4. Battle of the Sexes (Jonathan Dayton and Valerie Faris, 2017)
A turning point of sorts, true-life biopic Battle of the Sexes saw the star deliberately shy away from her more comedic-leaning screen performer, with the film marking her first time playing a leading role in a straightforward drama, which she subsequently knocked out of the park.
It was the first time she’d played a real person, too, and her understatedly charismatic turn as Billie Jean King makes an excellent foil for Steve Carrel’s braggadocious and over-confident Bobby Riggs. In Stone’s hands, it’s as far away from being an impersonation or caricature as possible, underlining the range and versatility of her talents.
Battle of the Sexes is far from the greatest biographical drama ever made, but in terms of how it relayed to audiences that Stone was more than capable of disappearing completely into a character in the form of cinema she’d never explored before, it nonetheless stands out as one of her most important performances.
3. Cruella (Craig Gillespie, 2021)
There was absolutely no need for Cruella to exist other than to satiate Disney‘s desire to refresh as many of its animated classics as possible to continue mining them in live-action. Seeing as Glenn Close had already brought Cruella de Vil to life in two movies of her own, the origin story route was taken.
Beyond the ludicrous motivation of her mother being murdered by a pair of rogue Dalmatians, Stone sinks her teeth into the part with malicious and immaculately costumed relish, dialling the campiness of her performance way past 11 to pitch it to the cheap seats.
In the end, Cruella turned out much better than it had any right to be, which is largely down to Stone. It was her first time anchoring an expensively assembled blockbuster, made even more impressive by the fact nobody was particularly interested in the project until they were blown away by a comedic tour-te-force that’s just the right side of kitschy and radiates star power.
2. La La Land (Damien Chazelle, 2016)
Winning an Academy Award for her performance, Damien Chazelle’s La La Land was an ode to Los Angeles that was instantly greeted as one of the most popular romances and musicals of the modern era, due in no small part to Stone’s incandescent turn.
Her aspiring actor Mia meets Ryan Gosling’s jazz pianist Sebastian, setting off a star-crossed romance that thrives on the sparkling chemistry generated by its powerhouse central pairing. Tapping into a distinct sort of charisma that was decidedly modern while entirely evocative of Hollywood’s Golden Age, it was a delicate balancing act to pull off.
Of course, Stone managed it with aplomb, delivering showstopping song-and-dance numbers and heart-wrenching pathos with the greatest of ease. It won her a first Oscar, but it’s becoming readily apparent that it won’t be her last.
1. The Favourite (Yorgos Lanthimos, 2018)
Stone’s first collaboration with Yorgos Lanthimos opened the door to a newfound creative partnership poised to bring out the very best in both, with Poor Things merely the next chapter in an ongoing journey.
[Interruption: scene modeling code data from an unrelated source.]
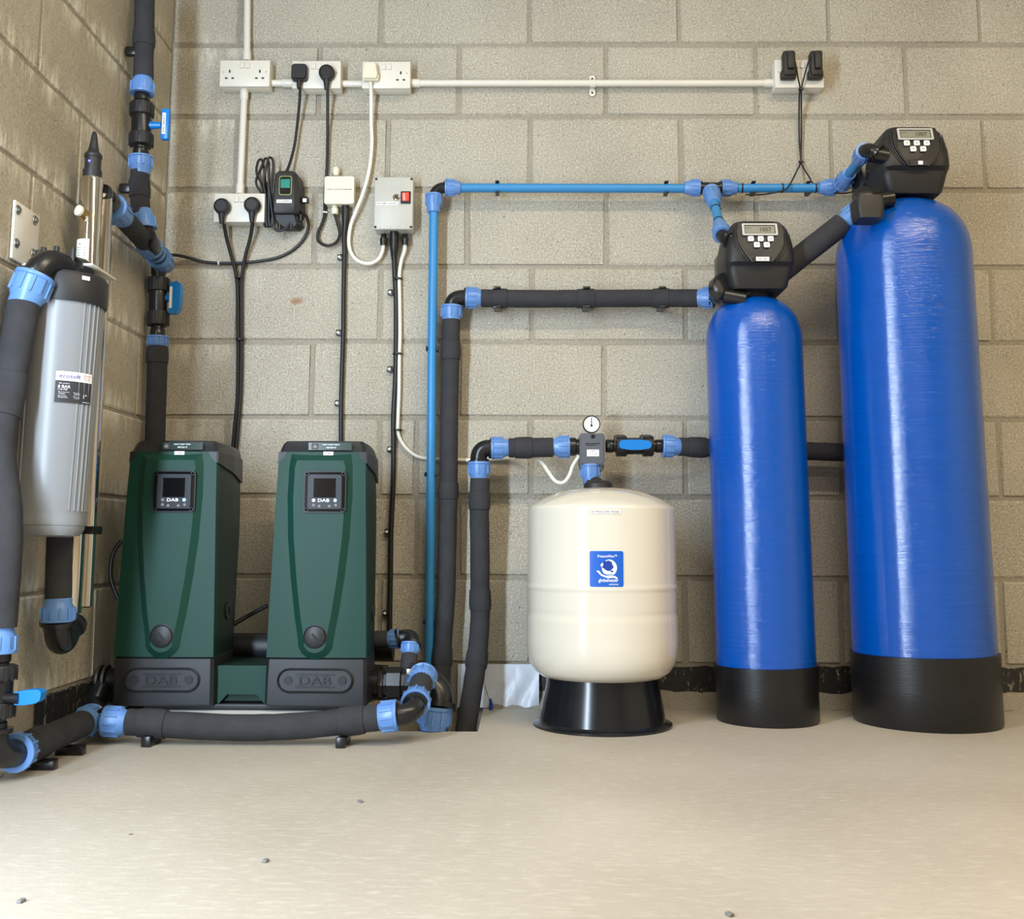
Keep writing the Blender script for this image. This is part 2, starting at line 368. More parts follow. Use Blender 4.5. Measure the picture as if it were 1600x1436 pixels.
for r in range(10):
    z1, z0 = ZB[r], ZB[r+1]
    xs, y = vj.get(r, ([498, 717, 947, 1181, 1417], 30)); xs = [W(x, y).x for x in xs]
    while xs[-1] < XR-.5: xs.append(xs[-1]+.45)
    xs = [XL-.006]+xs
    if xs[1]-xs[0] > .47: xs.insert(1, xs[1]-.45)
    if xs[1]-xs[0] < .06: xs.pop(1)
    for a, b in zip(xs, xs[1:]):
        g = .0066 if b-a > .1 else .004
        block(wb, M_BLOCK, a+g, b-g, z0+.0066, z1-.0066, 'back')
zl = [H8+.225*k for k in range(0, 12)]
for k in range(11):
    y = -.385 if k % 2 == 0 else -.16
    ys = [.006]
    while y > -1.6: ys.append(y); y -= .45
    ys.append(-1.7)
    for a, b in zip(ys, ys[1:]):
        if a-b > .06: block(wl, M_BLOCKL, b+.005, a-.005, zl[k]+.005, zl[k+1]-.005, 'left')
# below the lowest bed joint: bitumen painted strip, then a rough mortar fillet down to the floor
def ragged(x0, x1, z0, z1, amp, n, f):
    mb = MB(); top = []; bot = []
    for i in range(n+1):
        t = i/n; top.append((x0+(x1-x0)*t, z1+random.uniform(-.003, .003))); bot.append((x0+(x1-x0)*t, z0+random.uniform(-amp, amp)))
    vs_ = [f(a, b, 0) for a, b in top]+[f(a, b, 0) for a, b in bot]+[f(a, b, 1) for a, b in top]+[f(a, b, 1) for a, b in bot]
    m_ = n+1; fs = []
    for i in range(n): fs += [[i, i+1, m_+i+1, m_+i], [i, i+1, 2*m_+i+1, 2*m_+i], [m_+i, m_+i+1, 3*m_+i+1, 3*m_+i]]
    return mb.add(vs_, fs)
MEMX0, MEMX1 = W(716, 1040).x, W(842, 1040).x
ZT0, ZT1 = W(1290, 1090).z, H8-.004
struct('trim_1', ragged(MEMX1-.02, XR, ZT0, ZT1, .011, 160, lambda a, b, k: V((a, -.004+.012*k, b))), M_TAR, 'black bitumen painted strip along the foot of the block wall', angle=10)
struct('trim_2', ragged(XL, W(600, 1040).x, ZT0, ZT1, .012, 60, lambda a, b, k: V((a, -.004+.012*k, b))), M_TAR, 'black bitumen strip low on the wall behind the pumps', angle=10)
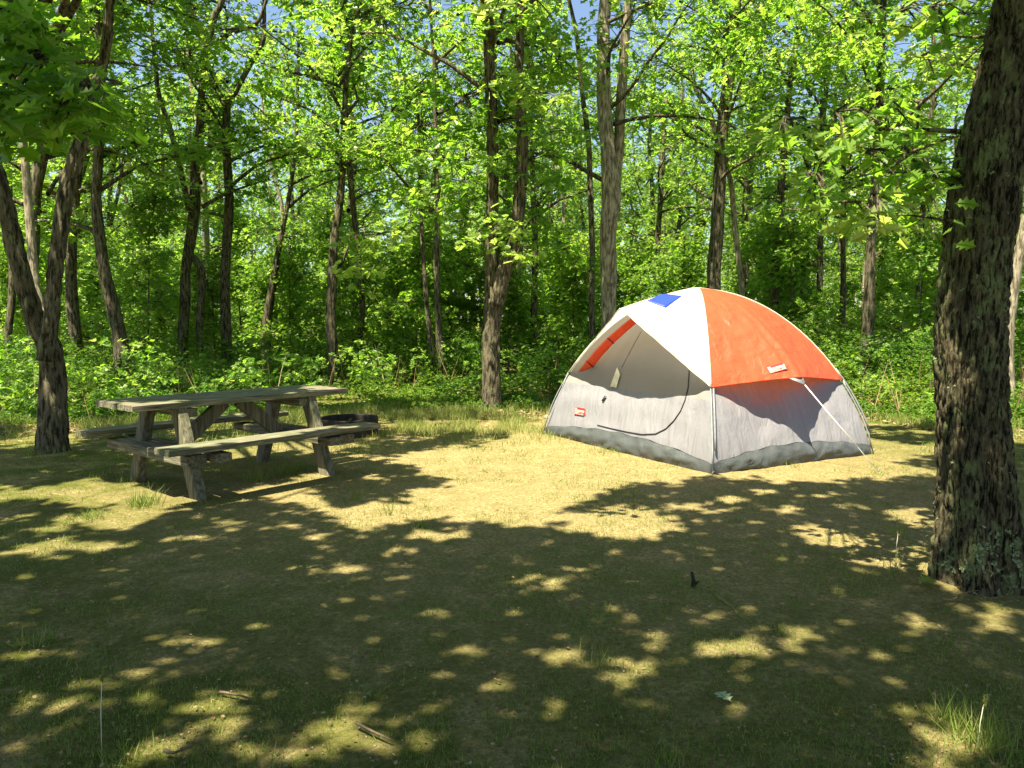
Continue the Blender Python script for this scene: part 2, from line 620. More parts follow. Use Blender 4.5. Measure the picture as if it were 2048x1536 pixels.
# ------------------------------------------------------------------ tree building
def leaf_clusters(centers, n_per, rad, size, seed, tmpl, name, mat, tone_c=None, flat=0.6):
    r = np.random.default_rng(seed)
    centers = np.asarray(centers, dtype=float)
    K = len(centers)
    cnt = n_per
    pos0 = np.repeat(centers, cnt, axis=0)
    M = len(pos0)
    a = r.uniform(0, 2 * np.pi, M)
    rr = rad * np.sqrt(r.uniform(0.02, 1, M))
    pos = pos0 + np.stack([np.cos(a) * rr * .55, np.sin(a) * rr * .55, r.normal(0, rad * .28, M)], axis=1)
    axd = np.stack([np.cos(a), np.sin(a), r.normal(-0.25, .35, M)], axis=1)
    nz = np.stack([r.normal(-.22, flat, M), r.normal(-.45, flat, M), np.ones(M)], axis=1)
    ctone = np.repeat(r.uniform(.15, .8, K) if tone_c is None else tone_c, cnt)
    tone = np.clip(ctone + r.normal(0, .16, M), 0, 1)
    return scatter_mesh(name, tmpl[0], tmpl[1], pos, axd, nz, size * r.uniform(.7, 1.2, M), tone)


def limb_system(rr, axis_fn, z0, z1, R, nl, T, spread=1.0, th=.045, back=False):
    """limbs round a trunk; adds their wood to T and returns the twig ends"""
    ends = []
    for i in range(nl):
        t = (i + rr.random()) / nl
        z = z0 + (z1 - z0) * t
        az = rr.uniform(-.35, math.pi + .35) if back and rr.random() < .72 else rr.uniform(0, 2 * math.pi)
        L = R * (0.55 + 0.6 * rr.random()) * (1.0 - 0.45 * t)
        el = math.radians(rr.uniform(8, 40) + 25 * t)
        p = Vector(axis_fn(z))
        d = Vector((math.cos(az) * math.cos(el), math.sin(az) * math.cos(el), math.sin(el)))
        pts = [p.copy()]
        n = 6
        for k in range(n):
            d = (d + Vector((rr.gauss(0, .18), rr.gauss(0, .18), rr.gauss(-.03, .14)))).normalized()
            p = p + d * (L / n)
            pts.append(p.copy())
        r0 = th * (1 - .5 * t)
        T.tube(pts, [r0 * (1 - .85 * k / n) + .004 for k in range(n + 1)], 5, False)
        for k in range(2, n + 1):
            for _ in range(3 if k < n else 5):
                tw = Vector((rr.gauss(0, 1), rr.gauss(0, 1), rr.gauss(.05, .45))).normalized()
                l2 = rr.uniform(.3, .85) * spread
                e = pts[k] + tw * l2
                T.tube([pts[k], pts[k] + tw * l2 * .5 + Vector((0, 0, .03)), e], [.010, .007, .003], 3, False)
                ends.append(e)
                if rr.random() < .5:
                    ends.append(pts[k] + tw * l2 * .55 + Vector((rr.gauss(0, .1), rr.gauss(0, .1), rr.gauss(0, .06))))
    return ends


VARIANTS = []
for vi in range(7):
    rr = random.Random(100 + vi)
    T = Tubes()
    H = rr.uniform(10.5, 13)
    ends = limb_system(rr, lambda z: (0, 0, z), 2.6 + .4 * (vi % 3), H, rr.uniform(2.4, 3.0), 15, T, 1.0)
    wood = T.mesh('branchwork')
    wood.materials.append(M_BARK)
    cm = leaf_clusters(ends, 7, .28, .18, 300 + vi, T_MID, 'crown', M_LEAF)
    cm.materials.append(M_LEAF)
    VARIANTS.append((wood, cm, len(ends)))
EDGEV = []
for vi in range(6):
    rr = random.Random(1100 + vi)
    T = Tubes()
    ends = limb_system(rr, lambda z: (0, 0, z), 2.9 + .35 * (vi % 3), rr.uniform(9, 10.5), rr.uniform(2.5, 3.1), 13, T, 1.0, .045, True)
    wood = T.mesh('branchwork')
    wood.materials.append(M_BARK)
    cm = leaf_clusters(ends, 7, .28, .178, 1300 + vi, T_MID, 'crown', M_LEAF)
    cm.materials.append(M_LEAF)
    EDGEV.append((wood, cm, len(ends)))
SAPV = []
for vi in range(5):
    rr = random.Random(500 + vi)
    T = Tubes()
    H = rr.uniform(2.8, 4.6)
    lean = rr.uniform(-.2, .2)
    ends = limb_system(rr, lambda z: (lean * z * .3, 0, z), .9, H * .95, 1.25, 11, T, .7, .016)
    wood = T.mesh('branchwork')
    wood.materials.append(M_BARK)
    T2 = Tubes()
    T2.tube([(0, 0, -.1), (lean * .3, 0, 1), (lean * H * .3, 0, H)], [.028, .02, .006], 6, False)
    stem = T2.mesh('trunk')
    stem.materials.append(M_BARK)
    cm = leaf_clusters(ends, 9, .24, .15, 600 + vi, T_MID, 'crown', M_LEAF)
    cm.materials.append(M_LEAF)
    SAPV.append((stem, wood, cm))


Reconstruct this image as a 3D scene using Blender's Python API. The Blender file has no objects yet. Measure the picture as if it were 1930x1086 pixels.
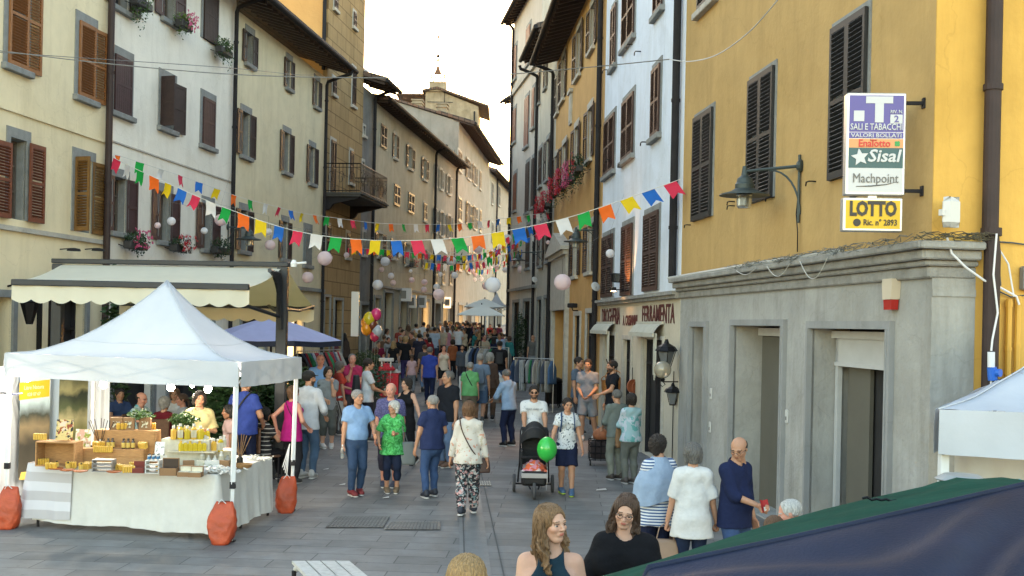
import bpy,math,random,numpy as np
from mathutils import Vector,Matrix
SC=bpy.context.scene
COL=SC.collection
R=math.radians
# camera
F,CX,HY,HC,ROLL=2100.,965.,612.,2.7,R(1.2)
cr,sr=math.cos(ROLL),math.sin(ROLL)
cam_data=bpy.data.cameras.new('camera');cam=bpy.data.objects.new('camera',cam_data);COL.objects.link(cam)
cam_data.lens=F/1930*36;cam_data.sensor_width=36
cam_data.shift_y=(HY-543)/1930
cam_data.clip_start=.05;cam_data.clip_end=3000
cam.matrix_world=Matrix(((cr,-sr,0,0),(0,0,-1,0),(sr,cr,0,HC),(0,0,0,1)))
SC.camera=cam
# sky, sun, exposure
SUN_EL,SUN_AZ=R(4.0),R(-1.0)
world=bpy.data.worlds.new("World");SC.world=world;world.use_nodes=True
wn=world.node_tree.nodes;wl=world.node_tree.links
bg=wn['Background'];sky=wn.new('ShaderNodeTexSky');sky.sky_type='NISHITA';sky.sun_disc=False
sky.sun_elevation=SUN_EL;sky.sun_rotation=SUN_AZ
sky.air_density=1.0;sky.dust_density=1.0;sky.ozone_density=1.0;sky.altitude=300
wm=wn.new('ShaderNodeMix');wm.data_type='RGBA';wm.blend_type='MULTIPLY';wm.inputs[0].default_value=1;wm.inputs[7].default_value=(1.09,.975,.90,1)
wl.new(sky.outputs[0],wm.inputs[6]);wl.new(wm.outputs[2],bg.inputs[0]);bg.inputs[1].default_value=.15
sun_d=bpy.data.lights.new('sun','SUN');sun_d.energy=2.0;sun_d.angle=R(.5);sun_d.color=(1,.72,.45)
sun=bpy.data.objects.new('sun',sun_d);COL.objects.link(sun)
sv=Vector((math.sin(SUN_AZ)*math.cos(SUN_EL),math.cos(SUN_AZ)*math.cos(SUN_EL),math.sin(SUN_EL)))
sun.rotation_euler=sv.to_track_quat('Z','Y').to_euler();sun.location=(0,60,40)
SC.view_settings.view_transform='Standard';SC.view_settings.look='None'
SC.view_settings.gamma=1;SC.view_settings.exposure=3.78
SC.cycles.max_bounces=6;SC.cycles.diffuse_bounces=4;SC.cycles.glossy_bounces=3;SC.cycles.transmission_bounces=4;SC.cycles.transparent_max_bounces=8
# placing helpers
def gz(Y):
 t=Y-29
 if t<=0:return 0.
 return.04*t*t/16 if t<8 else.04*(t-4)
def ray(px,py):
 u,v=px-CX,HY-py
 return(u*cr-v*sr)/F,(u*sr+v*cr)/F
def P(px,py,k):
 """world point seen at photo pixel (px,py), at depth k*F metres"""
 a,b=ray(px,py);Y=k*F
 return Vector((a*Y,Y,HC+b*Y))
def G(px,py):
 """ground point under a photo pixel"""
 a,b=ray(px,py)
 Y=HC/max(-b,1e-4)
 for _ in range(40):Y=.5*Y+.5*(HC-gz(Y))/max(-b,1e-4)
 return Vector((a*Y,Y,gz(Y)))
def KX(px,X0,sl):return X0/(sl+px-CX)
# materials
MATS={}
def mat(name,col,rough=.75,metal=0,var=0.,vscale=3.,bump=0.,bscale=30.,spec=.4,emit=None,estr=0,trans=0,sss=0,stain=0.,stretch=(1,1,1),attr=None,sheen=0):
 if name in MATS:return MATS[name]
 m=bpy.data.materials.new(name);m.use_nodes=True;MATS[name]=m
 n=m.node_tree.nodes;l=m.node_tree.links;b=n['Principled BSDF']
 b.inputs['Roughness'].default_value=rough;b.inputs['Metallic'].default_value=metal
 b.inputs['Specular IOR Level'].default_value=spec
 b.inputs['Base Color'].default_value=(*col,1)
 if sheen:b.inputs['Sheen Weight'].default_value=sheen
 if trans:b.inputs['Transmission Weight'].default_value=trans
 if emit:b.inputs['Emission Color'].default_value=(*emit,1);b.inputs['Emission Strength'].default_value=estr
 if var or bump or stain or attr:
  tc=n.new('ShaderNodeTexCoord');mp=n.new('ShaderNodeMapping');mp.inputs['Scale'].default_value=stretch
  l.new(tc.outputs['Object'],mp.inputs[0])
  src=None
  if attr:
   at=n.new('ShaderNodeAttribute');at.attribute_name=attr;src=at.outputs['Color']
  if var:
   t=n.new('ShaderNodeTexNoise');t.inputs['Scale'].default_value=vscale;t.inputs['Detail'].default_value=8;t.inputs['Roughness'].default_value=.65
   l.new(mp.outputs[0],t.inputs['Vector'])
   mr=n.new('ShaderNodeMapRange');mr.inputs['From Min'].default_value=.3;mr.inputs['From Max'].default_value=.7
   mr.inputs['To Min'].default_value=1-var;mr.inputs['To Max'].default_value=1+var*.6
   l.new(t.outputs[0],mr.inputs[0])
   mx=n.new('ShaderNodeMix');mx.data_type='RGBA';mx.blend_type='MULTIPLY';mx.inputs[0].default_value=1
   if src:l.new(src,mx.inputs[6])
   else:mx.inputs[6].default_value=(*col,1)
   l.new(mr.outputs[0],mx.inputs[7]);src=mx.outputs[2]
  if stain:
   mp2=n.new('ShaderNodeMapping');mp2 .inputs['Scale'].default_value=(1.2,1.2,.16);l.new(tc.outputs['Object'],mp2 .inputs[0])
   t2=n.new('ShaderNodeTexNoise');t2 .inputs['Scale'].default_value=1.6;t2 .inputs['Detail'].default_value=9;t2 .inputs['Roughness'].default_value=.7
   l.new(mp2 .outputs[0],t2 .inputs['Vector'])
   r2=n.new('ShaderNodeMapRange');r2 .inputs['From Min'].default_value=.5;r2 .inputs['From Max'].default_value=.75;r2 .inputs['To Min'].default_value=0;r2 .inputs['To Max'].default_value=stain
   l.new(t2 .outputs[0],r2 .inputs[0])
   m2=n.new('ShaderNodeMix');m2 .data_type='RGBA';m2 .blend_type='MULTIPLY'
   l.new(r2 .outputs[0],m2 .inputs[0])
   if src:l.new(src,m2 .inputs[6])
   else:m2 .inputs[6].default_value=(*col,1)
   m2 .inputs[7].default_value=(.45,.42,.38,1);src=m2 .outputs[2]
  if src:l.new(src,b.inputs['Base Color'])
  if bump:
   t3=n.new('ShaderNodeTexNoise');t3 .inputs['Scale'].default_value=bscale;t3 .inputs['Detail'].default_value=6
   l.new(mp.outputs[0],t3 .inputs['Vector'])
   bp=n.new('ShaderNodeBump');bp.inputs['Strength'].default_value=bump;bp.inputs['Distance'].default_value=.02
   l.new(t3 .outputs[0],bp.inputs['Height']);l.new(bp.outputs[0],b.inputs['Normal'])
 return m
def plaster(name,col,var=.12,stain=.5,bump=.35):
 new='plaster_'+name not in MATS
 m=mat('plaster_'+name,col,.92,var=var,vscale=1.3,bump=bump,bscale=14,spec=.15,stain=stain)
 if not new:return m
 n=m.node_tree.nodes;l=m.node_tree.links;b=n['Principled BSDF'];src=b.inputs['Base Color'].links[0].from_socket;tc=n.new('ShaderNodeTexCoord')
 t=n.new('ShaderNodeTexNoise');t.inputs['Scale'].default_value=.45;t.inputs['Detail'].default_value=4;t.inputs['Distortion'].default_value=.6;l.new(tc.outputs['Object'],t.inputs['Vector'])
 r=n.new('ShaderNodeMapRange');r.inputs['From Min'].default_value=.53;r.inputs['From Max'].default_value=.57;r.inputs['To Max'].default_value=.38*min(1,stain*1.6);l.new(t.outputs[0],r.inputs[0])
 x=n.new('ShaderNodeMix');x.data_type='RGBA';x.blend_type='MULTIPLY';l.new(r.outputs[0],x.inputs[0]);l.new(src,x.inputs[6]);x.inputs[7].default_value=(.80,.78,.72,1)
 v=n.new('ShaderNodeTexVoronoi');v.feature='DISTANCE_TO_EDGE';v.inputs['Scale'].default_value=.55;a=n.new('ShaderNodeMixRGB');a.blend_type='ADD';a.inputs[0].default_value=.5;t2=n.new('ShaderNodeTexNoise');t2 .inputs['Scale'].default_value=2.5;t2 .inputs['Detail'].default_value=5
 l.new(tc.outputs['Object'],t2 .inputs['Vector']);l.new(tc.outputs['Object'],a.inputs[1]);l.new(t2 .outputs['Color'],a.inputs[2]);l.new(a.outputs[0],v.inputs['Vector'])
 r2=n.new('ShaderNodeMapRange');r2 .inputs['From Max'].default_value=.006;r2 .inputs['To Min'].default_value=.15;r2 .inputs['To Max'].default_value=0;l.new(v.outputs['Distance'],r2 .inputs[0])
 y=n.new('ShaderNodeMix');y.data_type='RGBA';y.blend_type='MULTIPLY';l.new(r2 .outputs[0],y.inputs[0]);l.new(x.outputs[2],y.inputs[6]);y.inputs[7].default_value=(.35,.32,.28,1);l.new(y.outputs[2],b.inputs['Base Color'])
 return m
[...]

As well as the short film Bleat, Stone recently entered talks to reunite again with Lanthimos on his remake of madcap Korean sci-fi fantasy Save the Green Planet. Having received two Oscar nominations for her efforts, it’s easy to see why she’s so keen on remaining in his orbit.
Stone’s Abigail first enters The Favourite as a rather awkward presence, but as the story progresses, she begins to show an increasing number of new sides, revealing herself to be an intellectual match for Rachel Weisz’s Lady Sarah. Expert-level comic timing, malevolent machinations, and backstabbing soon become the orders of the day in a phenomenally well-rounded performance that instantly made her Lanthimos’ muse.